Toranomon Hills is a multi-tower mixed-use complex by Mori Building anchored on Atago Avenue in Minato Ward, with approximately 25,000 square meters of retail distributed across three of its four completed towers. Classified A+ in the Malls.com framework, the property was developed in phases that extend the Mori Building experience-driven traffic model across a transit-integrated district: Mori Tower opened in 2014 with the Andaz Tokyo hotel on floors 47 to 52, Business Tower in 2020, Residential Tower in 2022, and Station Tower in 2023 connecting directly to the new Toranomon Hills Station on the Tokyo Metro Hibiya Line. The Glass Rock cultural pavilion designed by OMA opened with Station Tower as the property’s public-facing experience anchor.
The Toranomon district functioned as a strict office quarter before the 2014 Mori Tower opening, anchored by the Hotel Okura, Toranomon 45 office tower, and government ministry offices.
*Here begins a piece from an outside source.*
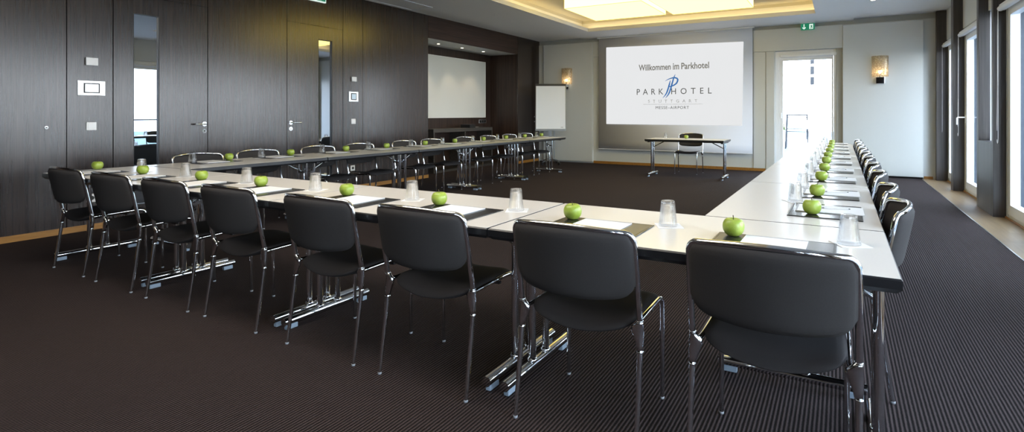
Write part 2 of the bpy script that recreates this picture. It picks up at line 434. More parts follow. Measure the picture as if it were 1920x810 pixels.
# niche shell
NX = -7.72
struct(MB().box(NX-.05, NX, 7.93, 11.26, 0, 2.75).build('wall_niche_back', M['wenge_dark']))
struct(MB().box(NX, LX-.031, 7.91, 7.961, 0, 2.70).build('wall_niche_side', M['wenge_dark']))
struct(MB().box(NX, LX-.031, 11.225, 11.27, 0, 2.70).build('wall_niche_side', M['wenge_dark']))
struct(MB().box(NX, LX-.031, 7.961, 11.225, 2.675, 2.74).build('ceiling_niche', M['panel']))
# oak skirting along the left wall
b = MB()
for y0, y1 in ((FY, 2.866), (3.864, 4.96), (5.945, 7.955), (11.235, 12.25)):
    b.box(LX, LX+.014, y0, y1, 0, .062)
struct(b.build('baseboard_left', M['oak']))
struct(MB().box(NX, NX+.014, 8.0, 11.2, 0, .062).build('baseboard_niche', M['oak']))

def door_left(name, y0, y1, gy0, gy1, hy, hdir):
    d = MB()
    g = .005
    # leaf around the glass slot
    d.box(LX-.033, LX, y0+g, gy0, .008, 2.543); d.box(LX-.033, LX, gy1, y1-g, .008, 2.543)
    d.box(LX-.033, LX, gy0, gy1, 2.346, 2.543); d.box(LX-.033, LX, gy0, gy1, .008, .20)
    o = struct(d.build(name, M['wenge']))
    MB().box(LX-.030, LX-.024, gy0, gy1, .20, 2.346).build('glass_pane', M['door_glass'], o)
    f = MB()
    for q in ((gy0, gy0+.008, .2, 2.346), (gy1-.008, gy1, .2, 2.346), (gy0, gy1, 2.338, 2.346), (gy0, gy1, .2, .208)):
        f.box(LX-.024, LX-.001, q[0], q[1], q[2], q[3])
    f.build('glazing_bead', M['black_metal'], o)
    h = MB()
    h.disc((LX, hy, 1.094), (1,0,0), .026, .008, 24)
    h.tube([(LX+.006, hy, 1.094), (LX+.045, hy, 1.094), (LX+.055, hy+hdir*.012, 1.094), (LX+.055, hy+hdir*.13, 1.094)], .0095, 10)
    h.build('door_handle', M['chrome'], o)
    k = MB().disc((LX, hy, 1.005), (1,0,0), .026, .007, 24)
    ko = k.build('keyhole_plate', M['chrome'], o)
    MB().disc((LX+.0065, hy, 1.011), (1,0,0), .007, .002, 14).box(LX+.0065, LX+.0085, hy-.004, hy+.004, .990, 1.009).build('keyhole', M['dark_hole'], ko)
    return o
door_left('door_1', 2.866, 3.864, 3.057, 3.32, 3.822, -1)
door_left('door_2', 4.96, 5.945, 5.487, 5.741, 5.019, 1)

# wall plates
def plate(name, y, z, w, h, t, mat, label, cat, group=None, bevel=.004):
    o = empty(name, (LX, y, z), 0, label, cat, group)
    MB().box(.0005, t, -w/2, w/2, -h/2, h/2).build('cover', mat, o, bevel=bevel)
    return o
def thermostat(y, z, s, label):
    o = plate('wall_mounted_sensor', y, z, s, s*.78, .026, M['white_plastic'], label, 'sensor')
    MB().box(.0005, .006, -s*.42, s*.42, -s*.33, s*.33).build('back_box', M['black_metal'], o)
thermostat(2.672, 1.769, .105, 'white square room sensor above the wide wall display, beside the single-glass door')
thermostat(6.155, 1.780, .095, 'small white room sensor above the square wall display by the second door')
o = plate('wall_display', 2.674, 1.49, .24, .158, .009, M['steel'], 'wide steel wall display with bright white screen between the wall joints', 'control panel')
MB().box(.009, .012, -.07, .07, -.052, .052).build('bezel', M['dark_hole'], o)
MB().box(.012, .0135, -.058, .058, -.041, .041).build('display', M['lcd'], o)
o = plate('wall_display', 6.155, 1.498, .19, .165, .009, M['steel'], 'square steel wall display with bluish screen beside the second door', 'control panel')
MB().box(.009, .012, -.055, .055, -.055, .055).build('bezel', M['dark_hole'], o)
MB().box(.012, .0135, -.042, .042, -.042, .042).build('display', M['lcd2'], o)
for y, z, lb in ((2.672, 1.09, 'white light switch below the wide wall display'), (6.153, 1.098, 'white light switch below the square wall display')):
    o = plate('light_switch', y, z, .088, .084, .009, M['white_plastic'], lb, 'switch')
    MB().box(.009, .0125, -.03, .03, -.028, .028).build('rocker', M['white_plastic'], o, bevel=.001)
for y, z, lb in ((2.674, .335, 'white wall socket low on the dark wall behind the first chairs'), (6.137, .345, 'white wall socket low on the dark wall past the second door')):
    o = plate('wall_socket', y, z, .088, .088, .009, M['white_plastic'], lb, 'socket')
    s_ = MB().disc((.009, 0, 0), (1,0,0), .022, .0015, 24).build('socket_well', M['dark_hole'], o)
o = empty('wall_stud', (LX, 2.306, 1.084), 0, 'tiny chrome stud fixed on the plain dark wall panel', 'wall stud')
MB().disc((.0005,0,0), (1,0,0), .014, .006, 18).build('rosette', M['steel'], o); MB().ball((.014,0,0), .009, 8).build('knob', M['chrome'], o)
for z, lb in ((1.143, 'upper small metal stud on the wood pier by the flip chart'), (1.02, 'lower small metal stud on the wood pier by the flip chart')):
    o = empty('wall_stud', (LX, 12.036, z), 0, lb, 'wall stud')
    MB().disc((.0005,0,0), (1,0,0), .018, .006, 18).build('rosette', M['steel'], o); MB().ball((.012,0,0), .009, 8).build('knob', M['chrome'], o)

# exit sign over the second door
o = empty('exit_sign', (LX, 5.35, 2.99), 0, 'green escape route sign on the dark wood wall above the second door', 'exit sign')
MB().box(.001, .035, -.25, .25, -.085, .085).build('housing', M['sign_white'], o, bevel=.004)
MB().box(.035, .037, -.235, .235, -.068, .082).build('green_face', M['green'], o)
a = MB(); a.poly([(.037,.05,.05),(.037,.16,.05),(.037,.16,-.055),(.037,.05,-.055)], (.001,0,0))
a.build('doorway_symbol', M['sign_white'], o)
MB().poly([(.037,-.2,-.01),(.037,-.12,.05),(.037,-.12,.015),(.037,-.02,.015),(.037,-.02,-.03),(.037,-.12,-.03),(.037,-.12,-.065)], (.001,0,0)).build('arrow_symbol', M['sign_white'], o)

# niche contents: white board, console, outlet strip, box
o = empty('whiteboard', (NX, 9.55, 1.13), 0, 'large blank white board hung in the dark wood niche', 'whiteboard')
MB().box(.002, .022, -1.36, 1.42, .012, 1.352).build('board', M['board'], o)
f = MB()
for q in ((-1.375,1.435,0,.012),(-1.375,1.435,1.352,1.364),(-1.375,-1.36,0,1.364),(1.42,1.435,0,1.364)): f.box(.001,.026,q[0],q[1],q[2],q[3])
f.build('frame', M['board_edge'], o)
o = empty('console_cabinet', (-7.49, 9.6, 0), 0, 'low open-front grey wood console standing in the niche under the white board', 'cabinet')
x0, x1 = -.225, .22
MB().box(x0, x1, -1.06, 1.06, .83, .905).build('top', M['cab'], o, bevel=.002)
for y in (-1.06, -.02, 1.02): MB().box(x0, x1, y, y+.04, .05, .83).build('side_panel', M['cab'], o)
MB().box(x0, x1, -1.06, 1.06, 0, .05).build('base', M['cab'], o)
MB().box(x0, x0+.015, -1.06, 1.06, .05, .83).build('rear_panel', M['wenge_dark'], o)
o = empty('outlet_strip', (NX, 10.88, 1.035), 0, 'row of small metal outlets on the niche wall below the white board', 'socket')
MB().box(.0005, .012, -.15, .15, -.045, .045).build('cover', M['steel'], o, bevel=.002)
for k in range(3): MB().box(.012, .014, -.135+k*.095, -.06+k*.095, -.03, .03).build('outlet', M['dark_hole'], o)
o = empty('media_box', (-7.42, 9.96, .906), .12, 'dark media box lying on the console in the niche', 'media box')
MB().box(-.12, .12, -.2, .06, 0, .075).build('body', M['black_metal'], o, bevel=.004)
MB().poly([(-.12,.06,.0),(.12,.06,.0),(.12,.2,.0),(.12,.06,.07),][:3]+[(-.12,.2,0)], (0,0,.02)).build('cable_lid', M['steel'], o)
for i, (x, y) in enumerate(((-7.32, 8.75), (-7.32, 9.55), (-7.32, 10.35))):
    o = empty('niche_downlight', (x, y, 2.675), 0, ['small round niche downlight farthest from the flip chart', 'small round niche downlight, middle of the three', 'small round niche downlight closest to the flip chart'][i], 'downlight', 'niche downlights')
    MB().lathe([(.03,-.001),(.045,-.001),(.045,-.006),(.03,-.006),(.03,-.001)], 24).build('trim_ring', M['steel'], o)
    MB().lathe([(.001,-.003),(.029,-.003),(.029,-.0045),(.001,-.0045)], 20).build('lamp_lens', M['spot'], o)

# --- wall_back
PY = 12.20           # faces of the proud panels
b = MB()
b.box(LX-.1, -1.215, 12.28, 12.5, 0, 3.0); b.box(-1.215, .035, 12.28, 12.5, 2.535, 3.0)
b.box(.035, 2.0, 12.28, 12.5, 0, 3.0)
struct(b.build('wall_back', M['white_wall']))
struct(MB().box(LX-.1, 2.0, 12.30, 12.5, 3.0, 3.12).build('wall_back_cornice', M['band']))
struct(MB().box(LX+.18, -5.36, PY, 12.279, .04, 2.985).build('wall_back_panel', M['panel'], bevel=.003))
struct(MB().box(-5.36, -1.64, 12.25, 12.279, 2.63, 2.99).build('wall_back_panel', M['panel'], bevel=.002))
struct(MB().box(-1.637, .030, 12.235, 12.279, 2.535, 2.995).build('wall_back_header', M['panel'], bevel=.003))
struct(MB().box(-1.637, -1.40, 12.262, 12.279, .062, 2.53).build('wall_back_panel', M['panel'], bevel=.002))
struct(MB().box(-1.385, -1.225, 12.255, 12.279, 0, 2.53).build('wall_back_pilaster', M['panel'], bevel=.002))
struct(MB().box(.034, 1.343, PY, 12.25, .035, 2.975).build('wall_back_sliding_panel', M['panel'], bevel=.003))
struct(MB().box(.034, 1.343, 12.25, 12.279, 0, 2.95).build('wall_back_panel_track', M['black_metal']))
struct(MB().box(-5.355, -1.40, 12.265, 12.28, 0, .062).build('baseboard_back', M['oak']))
struct(MB().box(1.36, 1.5, 12.265, 12.28, 0, .05).build('baseboard_back', M['oak']))
# niche around the terrace door
struct(MB().box(-.085, .035, 12.30, 12.5, 0, 2.535).build('wall_door_reveal', M['band']))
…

The Toranomon Hills sequence of phased developments has shifted the district toward a mixed retail-business core, integrating with the broader Akasaka-Toranomon-Roppongi corridor. The Toranomon Hills Station opened in 2020 as the first new Tokyo Metro station in 50 years, connecting directly to Mori Tower and Station Tower. Surrounding Minato Ward ranks first nationally in household income, with weekday traffic dominated by approximately 14,000 office workers across the four Toranomon Hills towers plus the broader Toranomon office cluster.
The retail tenant base distributes across formats matched to each tower’s function. The T-Market food hall on Station Tower’s basement levels operates as the signature public space, concentrating regional Japanese specialty food and craft beverage tenants. Mori Tower retail concentrates business dining and the Andaz Tokyo restaurant program. Business Tower offers daily-frequency tenants supporting the office population. Hotel Toranomon Hills opened in Residential Tower in 2022 with its own retail floor. Total retail tenants across the complex number approximately 90.
For brands evaluating Tokyo’s emerging core districts, Toranomon Hills offers the Mori Building format applied to a transit-led mixed-use environment, with the new Hibiya Line station integration as the primary differentiator from Roppongi Hills three blocks south. Entry conditions are mid-tier compared to the established Roppongi cluster. Traffic patterns weight weekday office and hotel rather than weekend leisure. Toranomon Hills works for brands seeking integration with Tokyo’s post-2014 mixed-use evolution, business-hotel co-tenancy adjacency, and direct Metro Hibiya Line access between Tsukiji, Ginza, and Ebisu.